Wirecard-Prozess beginnt

Versagen auf allen Ebenen der Aufsicht

von Redaktion

VON THOMAS MAGENHEIM-HÖRMANN

Es ist ein Fall von Wirtschaftskriminalität, den es in Deutschland nie hätte geben dürfen. Mit dem Zahlungsdienstleister Wirecard ist im Juni 2020 erstmals in der hiesigen Wirtschaftsgeschichte ein Konzern aus dem höchsten deutschen Börsenindex Dax pleitegegangen. Die Insolvenz war nicht unglücklichen Umständen geschuldet oder betrüblichen Managementfehlern, sondern krimineller Energie bislang in Chefetagen nicht vorstellbaren Ausmaßes. Experten sprechen von Kriminalinsolvenz.

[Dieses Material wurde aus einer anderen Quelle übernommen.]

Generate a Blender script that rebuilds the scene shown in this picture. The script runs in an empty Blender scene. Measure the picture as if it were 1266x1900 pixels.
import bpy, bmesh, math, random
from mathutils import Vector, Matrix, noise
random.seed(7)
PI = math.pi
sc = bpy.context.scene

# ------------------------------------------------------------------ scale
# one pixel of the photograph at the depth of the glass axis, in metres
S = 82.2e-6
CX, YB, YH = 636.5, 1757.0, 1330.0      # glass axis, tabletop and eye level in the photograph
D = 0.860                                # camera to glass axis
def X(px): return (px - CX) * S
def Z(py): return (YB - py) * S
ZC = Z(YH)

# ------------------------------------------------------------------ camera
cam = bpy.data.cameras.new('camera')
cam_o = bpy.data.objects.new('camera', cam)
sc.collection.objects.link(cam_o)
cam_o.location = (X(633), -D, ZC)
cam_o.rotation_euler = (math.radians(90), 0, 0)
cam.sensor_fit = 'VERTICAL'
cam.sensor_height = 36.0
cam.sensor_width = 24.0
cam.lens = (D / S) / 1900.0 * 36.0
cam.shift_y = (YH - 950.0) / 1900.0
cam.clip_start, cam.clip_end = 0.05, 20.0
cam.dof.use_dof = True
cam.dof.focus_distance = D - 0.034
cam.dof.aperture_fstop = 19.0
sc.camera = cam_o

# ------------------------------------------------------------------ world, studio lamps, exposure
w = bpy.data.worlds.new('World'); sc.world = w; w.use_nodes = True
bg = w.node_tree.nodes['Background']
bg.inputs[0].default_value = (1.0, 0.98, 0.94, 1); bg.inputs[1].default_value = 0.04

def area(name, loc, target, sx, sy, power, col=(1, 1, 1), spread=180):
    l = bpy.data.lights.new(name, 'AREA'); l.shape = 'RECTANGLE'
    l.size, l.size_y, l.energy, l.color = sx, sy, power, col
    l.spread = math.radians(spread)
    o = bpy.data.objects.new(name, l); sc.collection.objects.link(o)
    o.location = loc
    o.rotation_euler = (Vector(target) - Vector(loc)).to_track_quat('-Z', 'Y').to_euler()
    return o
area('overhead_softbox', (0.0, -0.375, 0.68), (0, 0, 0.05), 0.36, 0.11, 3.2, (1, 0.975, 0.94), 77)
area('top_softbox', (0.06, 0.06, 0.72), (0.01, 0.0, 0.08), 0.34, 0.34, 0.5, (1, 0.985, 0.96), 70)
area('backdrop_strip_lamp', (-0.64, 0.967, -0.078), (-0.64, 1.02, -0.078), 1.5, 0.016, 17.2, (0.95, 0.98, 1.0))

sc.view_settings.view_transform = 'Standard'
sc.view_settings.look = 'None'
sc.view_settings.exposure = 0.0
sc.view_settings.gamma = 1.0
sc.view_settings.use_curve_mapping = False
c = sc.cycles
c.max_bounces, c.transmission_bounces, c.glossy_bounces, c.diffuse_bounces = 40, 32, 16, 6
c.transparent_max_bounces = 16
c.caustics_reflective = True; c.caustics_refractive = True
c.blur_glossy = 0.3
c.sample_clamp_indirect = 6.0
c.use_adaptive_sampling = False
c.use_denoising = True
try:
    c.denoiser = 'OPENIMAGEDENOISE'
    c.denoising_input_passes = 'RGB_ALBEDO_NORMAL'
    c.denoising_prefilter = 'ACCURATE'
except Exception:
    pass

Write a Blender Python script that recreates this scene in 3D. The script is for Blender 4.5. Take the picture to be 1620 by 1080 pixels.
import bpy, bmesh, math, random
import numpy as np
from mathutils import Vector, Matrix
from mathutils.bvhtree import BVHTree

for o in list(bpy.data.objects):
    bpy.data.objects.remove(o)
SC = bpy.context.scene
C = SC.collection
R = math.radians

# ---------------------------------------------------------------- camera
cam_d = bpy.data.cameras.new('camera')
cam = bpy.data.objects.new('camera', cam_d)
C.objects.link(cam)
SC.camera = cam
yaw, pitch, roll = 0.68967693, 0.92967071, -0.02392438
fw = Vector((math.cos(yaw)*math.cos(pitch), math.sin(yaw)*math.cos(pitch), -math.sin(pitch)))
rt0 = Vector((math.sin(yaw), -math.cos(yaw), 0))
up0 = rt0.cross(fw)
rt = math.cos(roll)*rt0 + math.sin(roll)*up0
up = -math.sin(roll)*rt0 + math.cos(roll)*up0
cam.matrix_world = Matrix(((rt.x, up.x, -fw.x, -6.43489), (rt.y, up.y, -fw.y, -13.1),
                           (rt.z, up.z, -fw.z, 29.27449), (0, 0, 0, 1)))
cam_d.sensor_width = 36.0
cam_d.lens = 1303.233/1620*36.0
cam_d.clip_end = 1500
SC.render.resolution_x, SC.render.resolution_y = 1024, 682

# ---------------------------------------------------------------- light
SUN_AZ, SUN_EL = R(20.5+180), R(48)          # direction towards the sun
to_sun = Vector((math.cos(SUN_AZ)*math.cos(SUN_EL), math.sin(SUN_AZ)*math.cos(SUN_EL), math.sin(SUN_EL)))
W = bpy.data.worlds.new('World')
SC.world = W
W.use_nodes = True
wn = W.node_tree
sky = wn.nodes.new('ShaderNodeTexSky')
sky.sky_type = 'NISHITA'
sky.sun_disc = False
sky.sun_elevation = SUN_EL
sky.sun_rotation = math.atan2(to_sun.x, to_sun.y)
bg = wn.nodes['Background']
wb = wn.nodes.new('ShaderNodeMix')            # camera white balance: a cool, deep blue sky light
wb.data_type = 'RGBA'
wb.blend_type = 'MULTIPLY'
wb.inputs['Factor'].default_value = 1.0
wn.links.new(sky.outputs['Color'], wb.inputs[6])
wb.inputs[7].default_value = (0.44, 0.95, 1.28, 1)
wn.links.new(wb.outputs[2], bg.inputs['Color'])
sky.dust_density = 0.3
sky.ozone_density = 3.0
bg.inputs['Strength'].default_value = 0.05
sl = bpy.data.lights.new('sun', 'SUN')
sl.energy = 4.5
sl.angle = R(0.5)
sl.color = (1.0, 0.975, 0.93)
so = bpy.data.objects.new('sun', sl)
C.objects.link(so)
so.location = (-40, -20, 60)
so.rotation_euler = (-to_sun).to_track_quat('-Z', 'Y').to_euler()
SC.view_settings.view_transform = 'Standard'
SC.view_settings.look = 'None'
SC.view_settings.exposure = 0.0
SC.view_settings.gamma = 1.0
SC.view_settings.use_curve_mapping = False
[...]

Angebliches Konzernvermögen im monströsen Umfang von 1,9 Milliarden Euro war plötzlich nicht mehr auffindbar. Nach Lage der Dinge hat es nie existiert. In der juristischen Aufarbeitung stehen mit Ex-Chef Markus Braun, dem früheren Chefbuchhalter und dem einstigen Wirecard-Statthalter im arabischen Dubai drei Personen vor Gericht, weil sie im großen Stil betrogen, veruntreut, Märkte und Bilanzen manipuliert sowie Kredite erschlichen haben sollen.

Fraglos ist Wirecard auch ein Fall beispiellosen Aufsichtsversagens auf allen Ebenen von Wirtschaftsprüfern, Aufsichtsräten bis hin zur Finanzaufsicht Bafin. Letztere wurde als Folge zwangsreformiert und mit stärkeren Durchgriffsrechten ausgestattet. Der Skandal rüttelt auch an Haftungsgrenzen von Wirtschaftsprüfer. Die sind hierzulande mit einer einstelligen Millionensumme pro testiertem Geschäftsjahr lächerlich gering. Der Fall Wirecard hat das Zeug, auch auf dieser Ebene deutsche Rechtsgeschichte zu schreiben. Dieses Hinterfragen des Systems ist so angemessen wie überfällig.